Extract all lines from the data beneath that include the word "Treat".

===== RECORDS SHOWN

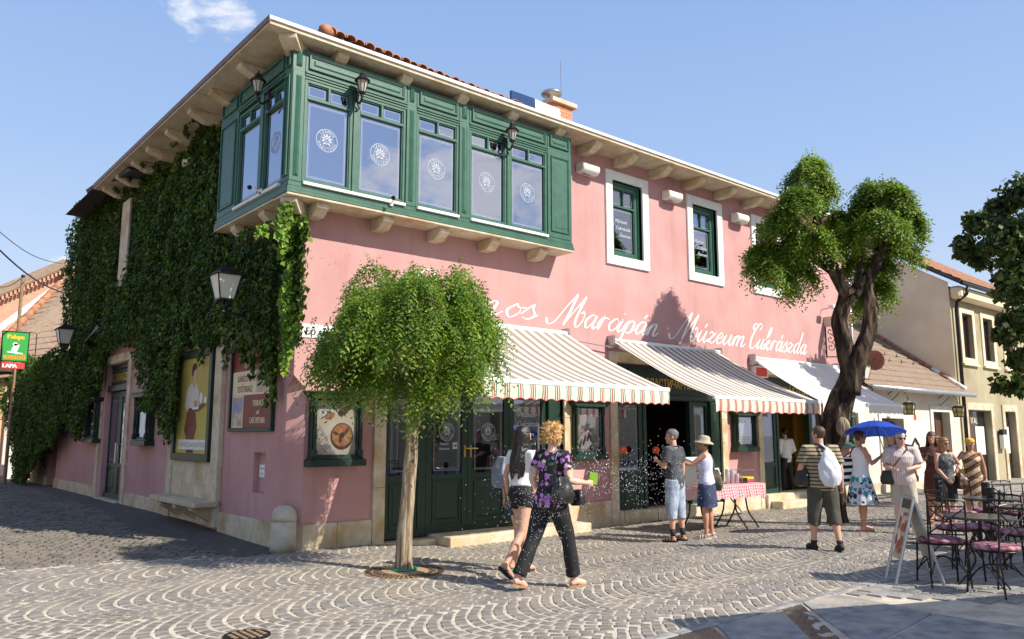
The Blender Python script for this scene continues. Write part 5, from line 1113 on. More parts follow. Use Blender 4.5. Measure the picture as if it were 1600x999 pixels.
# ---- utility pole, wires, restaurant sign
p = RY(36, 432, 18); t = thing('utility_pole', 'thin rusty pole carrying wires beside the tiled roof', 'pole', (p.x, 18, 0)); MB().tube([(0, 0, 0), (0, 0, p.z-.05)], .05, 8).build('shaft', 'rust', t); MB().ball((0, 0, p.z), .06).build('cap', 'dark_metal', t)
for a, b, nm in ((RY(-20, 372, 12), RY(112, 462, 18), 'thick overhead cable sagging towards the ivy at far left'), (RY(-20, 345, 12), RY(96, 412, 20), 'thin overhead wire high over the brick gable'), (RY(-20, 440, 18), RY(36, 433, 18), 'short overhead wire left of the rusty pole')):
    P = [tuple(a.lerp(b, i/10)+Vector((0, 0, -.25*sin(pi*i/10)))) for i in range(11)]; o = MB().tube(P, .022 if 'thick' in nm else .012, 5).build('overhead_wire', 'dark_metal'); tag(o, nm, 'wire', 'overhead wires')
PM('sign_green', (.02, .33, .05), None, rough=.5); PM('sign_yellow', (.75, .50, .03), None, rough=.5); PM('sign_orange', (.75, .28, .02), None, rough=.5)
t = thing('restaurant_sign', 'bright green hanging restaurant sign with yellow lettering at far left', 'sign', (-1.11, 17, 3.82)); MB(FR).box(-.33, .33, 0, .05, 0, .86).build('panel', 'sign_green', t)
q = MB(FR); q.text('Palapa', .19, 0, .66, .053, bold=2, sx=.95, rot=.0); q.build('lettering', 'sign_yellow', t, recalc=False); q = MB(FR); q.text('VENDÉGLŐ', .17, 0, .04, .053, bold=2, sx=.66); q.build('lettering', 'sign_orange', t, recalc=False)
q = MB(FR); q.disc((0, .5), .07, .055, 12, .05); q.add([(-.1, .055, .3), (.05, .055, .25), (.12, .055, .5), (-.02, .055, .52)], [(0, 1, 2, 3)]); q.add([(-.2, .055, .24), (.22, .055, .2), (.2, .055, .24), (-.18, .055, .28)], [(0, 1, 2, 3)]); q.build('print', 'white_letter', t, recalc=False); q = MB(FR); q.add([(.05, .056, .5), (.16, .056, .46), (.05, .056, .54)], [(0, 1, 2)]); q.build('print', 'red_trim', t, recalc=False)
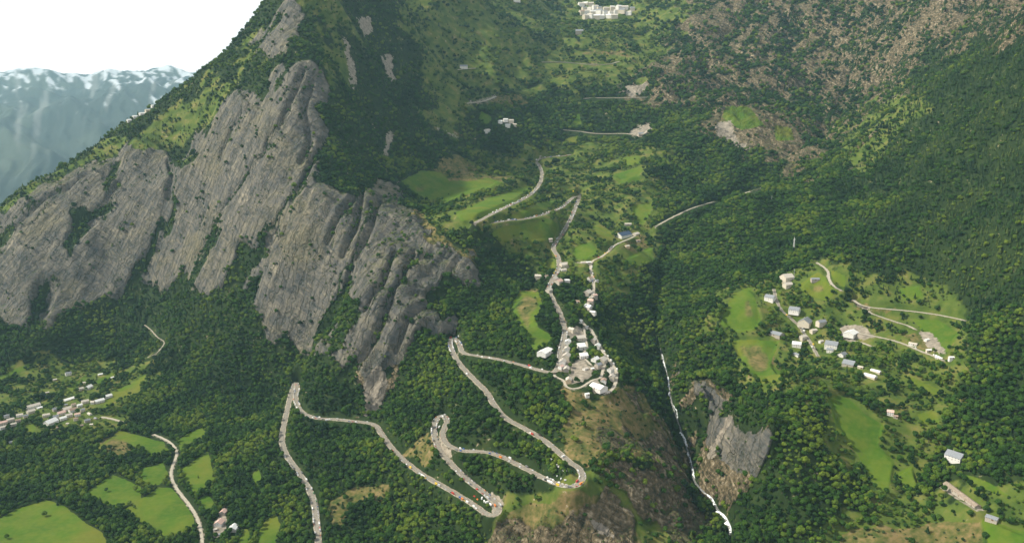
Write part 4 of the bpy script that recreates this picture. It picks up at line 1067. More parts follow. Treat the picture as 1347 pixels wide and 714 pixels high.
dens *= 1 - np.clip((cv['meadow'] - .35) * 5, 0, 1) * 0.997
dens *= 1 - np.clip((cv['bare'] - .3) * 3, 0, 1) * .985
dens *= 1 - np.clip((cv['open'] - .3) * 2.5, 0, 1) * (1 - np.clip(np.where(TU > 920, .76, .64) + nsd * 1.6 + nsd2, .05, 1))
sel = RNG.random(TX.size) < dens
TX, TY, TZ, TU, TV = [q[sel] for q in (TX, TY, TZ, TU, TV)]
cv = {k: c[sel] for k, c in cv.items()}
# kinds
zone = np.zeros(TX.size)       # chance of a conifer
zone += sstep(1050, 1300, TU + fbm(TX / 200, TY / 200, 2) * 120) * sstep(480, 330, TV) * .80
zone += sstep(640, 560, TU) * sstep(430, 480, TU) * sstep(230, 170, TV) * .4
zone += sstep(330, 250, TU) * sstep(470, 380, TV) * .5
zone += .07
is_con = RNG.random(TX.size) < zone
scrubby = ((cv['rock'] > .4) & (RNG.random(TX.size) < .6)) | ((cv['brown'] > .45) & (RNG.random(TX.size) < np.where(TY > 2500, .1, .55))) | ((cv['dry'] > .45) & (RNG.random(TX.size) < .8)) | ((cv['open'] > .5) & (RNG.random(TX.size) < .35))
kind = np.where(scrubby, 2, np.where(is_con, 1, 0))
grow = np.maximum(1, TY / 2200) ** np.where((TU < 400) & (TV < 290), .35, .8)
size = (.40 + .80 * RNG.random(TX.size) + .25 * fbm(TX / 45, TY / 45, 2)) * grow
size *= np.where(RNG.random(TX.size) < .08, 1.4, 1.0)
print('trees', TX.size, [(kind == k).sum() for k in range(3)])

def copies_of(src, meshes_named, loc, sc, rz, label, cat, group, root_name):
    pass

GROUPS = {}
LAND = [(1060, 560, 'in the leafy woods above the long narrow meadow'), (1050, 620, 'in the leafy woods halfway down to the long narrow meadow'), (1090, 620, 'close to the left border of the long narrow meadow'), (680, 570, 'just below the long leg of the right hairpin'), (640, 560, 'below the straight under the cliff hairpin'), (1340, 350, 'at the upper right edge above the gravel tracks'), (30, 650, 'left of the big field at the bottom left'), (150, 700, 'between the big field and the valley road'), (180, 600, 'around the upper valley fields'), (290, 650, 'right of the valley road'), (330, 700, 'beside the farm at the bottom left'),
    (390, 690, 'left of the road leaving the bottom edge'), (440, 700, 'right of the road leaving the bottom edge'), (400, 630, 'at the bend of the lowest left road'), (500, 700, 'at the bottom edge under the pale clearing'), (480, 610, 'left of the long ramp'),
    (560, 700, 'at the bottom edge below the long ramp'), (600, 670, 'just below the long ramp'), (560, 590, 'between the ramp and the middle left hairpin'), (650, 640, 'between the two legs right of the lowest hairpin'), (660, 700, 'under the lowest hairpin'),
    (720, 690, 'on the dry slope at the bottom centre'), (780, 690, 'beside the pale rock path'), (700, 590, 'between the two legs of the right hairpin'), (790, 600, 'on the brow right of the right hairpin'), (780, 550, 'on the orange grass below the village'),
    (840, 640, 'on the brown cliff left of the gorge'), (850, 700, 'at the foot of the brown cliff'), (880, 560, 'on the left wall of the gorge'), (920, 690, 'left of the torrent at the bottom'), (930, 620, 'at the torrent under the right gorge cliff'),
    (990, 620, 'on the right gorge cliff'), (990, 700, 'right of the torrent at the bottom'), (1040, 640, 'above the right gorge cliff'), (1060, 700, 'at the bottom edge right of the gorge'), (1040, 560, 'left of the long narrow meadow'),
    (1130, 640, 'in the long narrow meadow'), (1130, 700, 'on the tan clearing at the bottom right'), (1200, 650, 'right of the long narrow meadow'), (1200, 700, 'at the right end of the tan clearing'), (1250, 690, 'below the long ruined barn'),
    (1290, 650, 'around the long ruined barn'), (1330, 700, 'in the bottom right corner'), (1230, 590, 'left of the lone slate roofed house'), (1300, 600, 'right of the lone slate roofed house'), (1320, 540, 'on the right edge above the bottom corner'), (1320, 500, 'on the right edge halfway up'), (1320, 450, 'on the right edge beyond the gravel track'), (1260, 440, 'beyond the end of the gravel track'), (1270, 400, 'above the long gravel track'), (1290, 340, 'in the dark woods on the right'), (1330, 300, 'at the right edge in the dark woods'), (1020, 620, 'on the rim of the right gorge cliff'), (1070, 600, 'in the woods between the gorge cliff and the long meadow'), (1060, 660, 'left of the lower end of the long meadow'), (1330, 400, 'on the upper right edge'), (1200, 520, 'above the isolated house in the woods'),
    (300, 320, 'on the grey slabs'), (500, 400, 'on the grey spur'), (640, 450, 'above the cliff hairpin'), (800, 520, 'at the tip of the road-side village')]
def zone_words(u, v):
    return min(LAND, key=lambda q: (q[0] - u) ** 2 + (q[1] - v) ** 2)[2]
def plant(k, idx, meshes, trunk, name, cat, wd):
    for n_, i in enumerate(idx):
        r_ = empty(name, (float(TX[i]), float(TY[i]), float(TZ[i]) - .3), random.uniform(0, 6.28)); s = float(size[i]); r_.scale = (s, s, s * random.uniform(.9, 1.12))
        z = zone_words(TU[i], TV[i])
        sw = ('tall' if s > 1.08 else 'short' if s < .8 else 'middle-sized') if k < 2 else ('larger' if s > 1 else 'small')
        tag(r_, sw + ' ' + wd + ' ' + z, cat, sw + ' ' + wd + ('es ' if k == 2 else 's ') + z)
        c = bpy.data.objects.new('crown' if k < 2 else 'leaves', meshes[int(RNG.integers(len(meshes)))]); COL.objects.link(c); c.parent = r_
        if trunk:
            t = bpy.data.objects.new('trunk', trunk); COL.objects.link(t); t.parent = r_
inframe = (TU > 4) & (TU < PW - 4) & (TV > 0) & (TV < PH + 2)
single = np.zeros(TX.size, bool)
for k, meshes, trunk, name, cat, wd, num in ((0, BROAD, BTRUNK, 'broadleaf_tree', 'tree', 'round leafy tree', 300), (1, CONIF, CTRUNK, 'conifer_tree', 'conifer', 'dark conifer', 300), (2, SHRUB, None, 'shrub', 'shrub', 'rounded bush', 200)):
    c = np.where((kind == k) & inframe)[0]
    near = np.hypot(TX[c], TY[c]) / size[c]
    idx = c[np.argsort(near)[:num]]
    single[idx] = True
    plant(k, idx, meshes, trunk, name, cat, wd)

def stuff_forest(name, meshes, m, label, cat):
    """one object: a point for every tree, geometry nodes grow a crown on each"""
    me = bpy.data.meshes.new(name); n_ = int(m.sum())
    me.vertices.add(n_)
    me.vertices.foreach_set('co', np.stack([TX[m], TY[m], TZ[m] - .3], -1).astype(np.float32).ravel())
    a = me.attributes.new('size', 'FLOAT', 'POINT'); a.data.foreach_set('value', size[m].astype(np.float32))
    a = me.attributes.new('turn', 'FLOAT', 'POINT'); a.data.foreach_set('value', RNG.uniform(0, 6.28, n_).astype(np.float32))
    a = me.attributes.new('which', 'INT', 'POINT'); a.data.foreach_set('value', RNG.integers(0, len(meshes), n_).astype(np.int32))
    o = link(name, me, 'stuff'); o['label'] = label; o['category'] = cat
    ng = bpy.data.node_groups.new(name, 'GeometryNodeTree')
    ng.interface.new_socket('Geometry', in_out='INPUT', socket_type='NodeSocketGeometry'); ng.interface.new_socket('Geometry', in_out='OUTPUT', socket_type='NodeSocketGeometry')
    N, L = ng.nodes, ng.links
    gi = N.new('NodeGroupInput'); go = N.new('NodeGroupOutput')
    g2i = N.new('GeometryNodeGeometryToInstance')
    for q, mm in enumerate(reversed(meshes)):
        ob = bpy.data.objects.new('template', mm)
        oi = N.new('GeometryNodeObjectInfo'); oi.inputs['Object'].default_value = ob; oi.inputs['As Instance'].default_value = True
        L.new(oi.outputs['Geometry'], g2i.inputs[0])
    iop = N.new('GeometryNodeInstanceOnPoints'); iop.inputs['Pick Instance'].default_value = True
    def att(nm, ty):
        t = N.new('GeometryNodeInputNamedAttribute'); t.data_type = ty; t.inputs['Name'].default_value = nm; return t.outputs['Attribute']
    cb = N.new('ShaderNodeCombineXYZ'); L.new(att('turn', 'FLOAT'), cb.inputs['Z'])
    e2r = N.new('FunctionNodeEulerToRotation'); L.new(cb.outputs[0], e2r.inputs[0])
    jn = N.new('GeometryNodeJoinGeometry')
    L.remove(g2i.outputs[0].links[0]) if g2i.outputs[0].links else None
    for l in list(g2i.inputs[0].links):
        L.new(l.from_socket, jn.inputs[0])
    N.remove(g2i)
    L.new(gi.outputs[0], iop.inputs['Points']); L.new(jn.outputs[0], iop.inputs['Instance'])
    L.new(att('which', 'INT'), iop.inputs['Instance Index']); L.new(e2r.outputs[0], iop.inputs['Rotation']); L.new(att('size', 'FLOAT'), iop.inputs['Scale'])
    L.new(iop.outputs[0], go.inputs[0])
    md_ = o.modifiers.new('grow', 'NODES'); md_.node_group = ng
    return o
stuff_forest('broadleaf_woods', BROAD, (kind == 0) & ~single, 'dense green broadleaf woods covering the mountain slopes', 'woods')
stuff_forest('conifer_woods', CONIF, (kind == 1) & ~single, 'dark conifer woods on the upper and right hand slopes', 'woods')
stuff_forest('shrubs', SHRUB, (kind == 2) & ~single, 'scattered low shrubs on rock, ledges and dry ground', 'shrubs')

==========
===== RECORDS SHOWN

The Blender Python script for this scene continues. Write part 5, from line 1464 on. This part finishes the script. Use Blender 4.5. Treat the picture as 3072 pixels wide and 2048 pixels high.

==========

▸ WRITTEN REPLY
Write part 4 of the bpy script that recreates this picture. It picks up at line 1067. More parts follow. Treat the picture as 1347 pixels wide and 714 pixels high.
The Blender Python script for this scene continues. Write part 5, from line 1464 on. This part finishes the script. Use Blender 4.5. Treat the picture as 3072 pixels wide and 2048 pixels high.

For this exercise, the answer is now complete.